What makes the tactic a little mystifying is that it does nothing at all to block consideration of the healthcare reform bill. The Senate is chugging through 20 required hours of debate on the bill now. Committees have nothing to do with it. Republicans are already busy filing silly amendments to do things like ban rapists from getting the government to pay for Viagra, or to require the District of Columbia to hold a referendum on the city's new law allowing gay marriage. (Raise your hand if you can figure out how that one relates to healthcare reform.) Those ploys, at least, can screw up the healthcare bill or delay a final vote on passage. But stopping committees from meeting just looks petulant.

"It's pure unadulterated obstructionism for the sake of obstructionism," Jim Manley, a spokesman for Senate Majority Leader Harry Reid, D-Nev., told Salon. In a separate statement, he mocked the GOP. "Let me get this straight: in retaliation for our efforts to have an up-or-down vote to improve health care reform, Republicans are blocking an Armed Services committee hearing to discuss critical national security issues?" Manley said.
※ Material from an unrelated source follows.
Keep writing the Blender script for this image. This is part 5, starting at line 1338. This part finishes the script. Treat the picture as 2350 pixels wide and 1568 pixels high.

It's not even entirely clear who's orchestrating the whole thing. An aide to Senate Minority Leader Mitch McConnell, R-Ky., didn't answer a question about the tactic. When Democrats tried Wednesday to get consent to let the Armed Services Committee meet to talk about the Pentagon's budget request for the Pacific fleet and for Korea, Sen. Richard Burr, R-N.C., objected. But he said he wouldn't mind if the panel met, since he's on the committee; he was objecting on behalf of another Republican, who he didn't name.

Expect hijinks like that to continue for the rest of the week. And expect Democrats to vote to pass the healthcare reform budget reconciliation package when all is said and done, regardless.